MANILA, Philippines - Security Banking Corp. (Security Bank) has reported a 43-percent increase in net income, or from P5 billion in 2013 to P7.2 billion this year.
The full year 2014 performance represents a 16.3-percent return on shareholders’ equity (ROE).
Security Bank president and chief executive officer Alberto S. Villarosa said the bank turned in a solid and balanced performance.
“Earnings results and return on shareholders’ equity remain among the industries highest; our balance is even healthier, attributable mainly to asset quality and proven capital strength; and, most importantly, our core businesses have outperformed themselves in demonstrating growth in their respective franchises,” Villarosa said.
In early 2014, Security Bank launched its BetterBanking re-branding initiatives in conjunction with its retail bank transformation.
Due to the bank’s rebranding of its image and culture, deposits rose by 20-percent year-on-year to P247 billion as loans likewise increased by 17 percent to P194 billion.
These resulted in the bank’s total assets increasing by 14 percent to P397 billion by the end of 2014.
Loan-to-deposit ratio was 78 percent, while the shareholders’ capital increased by 15 percent to P47 billion.
Asset quality remained firm and healthy with net non-performing loans (NPL) ratio at 0.28 percent – among the lowest in the Philippine banking industry.
NPL reserve cover stood at 200 percent end 2014, likewise among the highest in the industry.
Despite the challenges of margin compression, net interest income increased by 33-percent year-on-year to P11.2 billion.
Net interest margin (NIM) was 3.4 percent.
Core revenues – comprised of net interest income, fee-based income, and trading gains attributable to customer flows – grew by 26 percent to P13.6 billion.
Fee-based income was P1.7 billion, or eight percent higher versus previous year. Over-all trading gains were at P3.6 billion.
Total operating income increased by 36 percent to P16.8 billion. Operating expense growth (excluding provision for probable credit losses and impairments) was 17 percent due to investments in people, branches, re-branding and retail bank transformation.
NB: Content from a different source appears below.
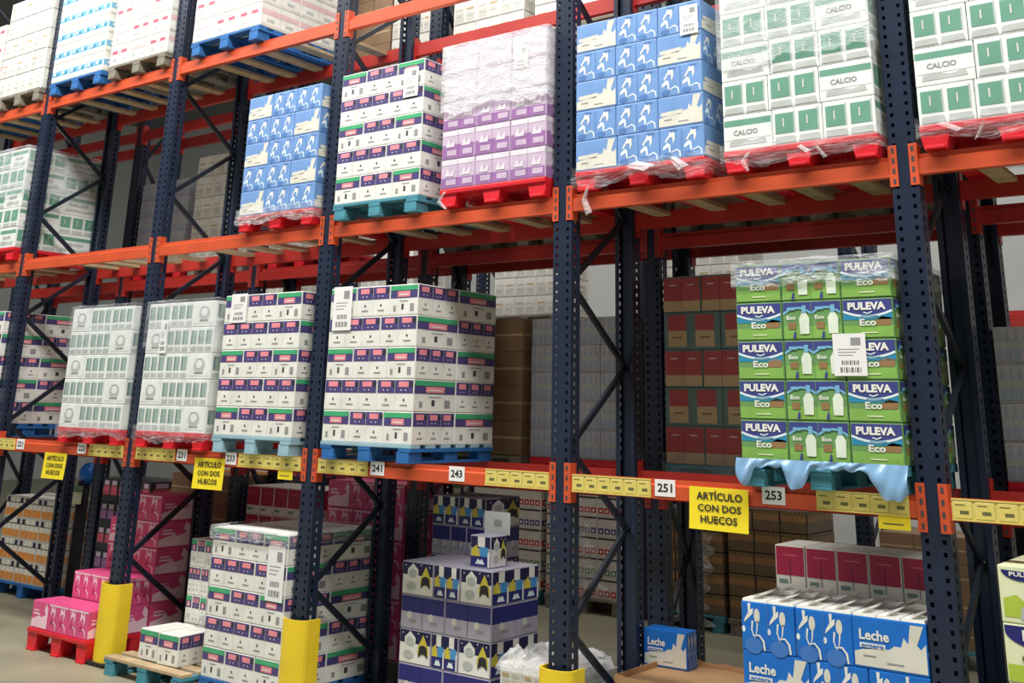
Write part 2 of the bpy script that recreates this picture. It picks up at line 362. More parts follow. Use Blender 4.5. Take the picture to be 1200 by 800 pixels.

The cost-to-income ratio was 47 percent.
The bank opened 12 new branches in Metro Manila and key cities in the provinces which increased total network to 256 branches end-December, including 39 branches of thrift bank subsidiary Security Bank Savings; launched the operating lease business through SB Rental Corp., wholly owned subsidiary of SB Capital; and entered into bancassurance partnership with FWD Life, which was subsequently approved by the Bangko Sentral ng Pilipinas (BSP) in last month.
In October 2014, Standard & Poor’s assigned to Security Bank a credit rating of BB+.
At the start of 2015, Security Bank completed its inaugural offshore issuance of $300-million senior unsecured notes, which were six times oversubscribed. The proceeds will be used to extend term liabilities and expand the foreign currency deposit unit (FCDU) funding base.
Meanwhile, Villarosa said the bank’s wholesale grew robustly in terms of deposits, loans and earnings while its retail banking operations was well on track in its strategic direction towards becoming a significant contributor to its core business.
“We have evidently started to realize the benefits of our re-branding campaign as we gain recognition from our target market,” Villarosa added.
Capital remains strong with Basel III Common Equity Tier 1 (CET 1) of 14.3 percent and total capital adequacy ratio (CAR) of 18.4 percent at the end of 2014.
In July 2014, Security Bank issued P10-billion Basel III compliant Tier 2 Notes.